On July 28, the evening before he was scheduled to take the stand, I met Fitzpatrick at Champion's bar, near the Westin Copley Place hotel, where he had been booked into a room by the Bulger defense team. He was with his wife, Jane, whom I had met in Rhode Island. Jane went through Bob's travails with him back in the 1980s, when he was ASAC, and also during his extended and acrimonious parting of ways with the bureau.

I said to Bob, “I hope you're ready for this. Turns out you are pretty much the one and only major witness for the defense. You are their entire case.”

Fitzpatrick laughed at the obvious absurdity of his being called to testify on behalf of the defense. He was not a supporter of Bulger. “I hope they fry the bastard,” he told me when we first met in 2011. But he was sympathetic to the argument that Bulger had been protected by people within the criminal justice system and was therefore, in some ways, a creation of that system. And certainly Fitzpatrick welcomed the opportunity to explain to a jury and the public what happened to someone within the system who went against the grain.

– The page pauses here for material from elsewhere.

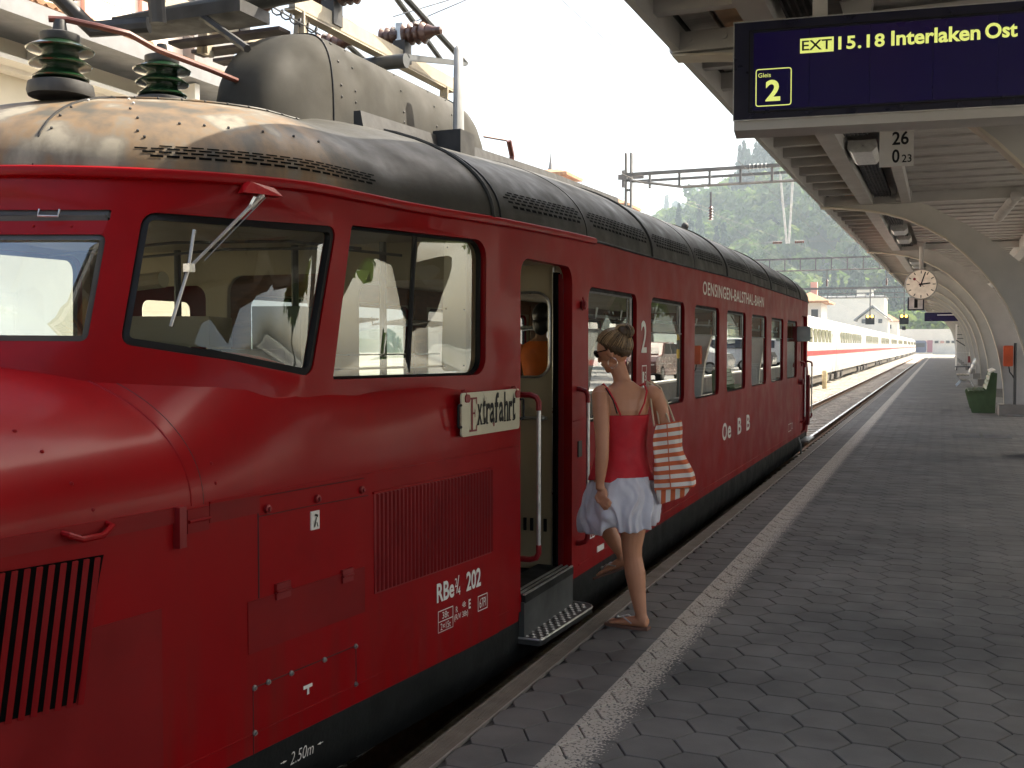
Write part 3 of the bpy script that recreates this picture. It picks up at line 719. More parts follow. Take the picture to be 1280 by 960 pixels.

“I'm hoping that testifying at this trial can maybe bring us some closure,” said Bob. “Because that's what Jane and I have never had.”

“Well,” I said, “one question you will need to answer for yourself before you take the stand: was Bulger an informant or not?”

Bob had been following the trial; he knew the defense had been attempting to make the argument that Bulger never was an informant, that his role as a TE was a fictional creation of the FBI.

“He was an informant,” said Bob. “But that was the problem. He had been allowed by Connolly and Morris to believe that he wasn't an informant, or at least that he didn't have the obligations that were expected of someone who was an informant.”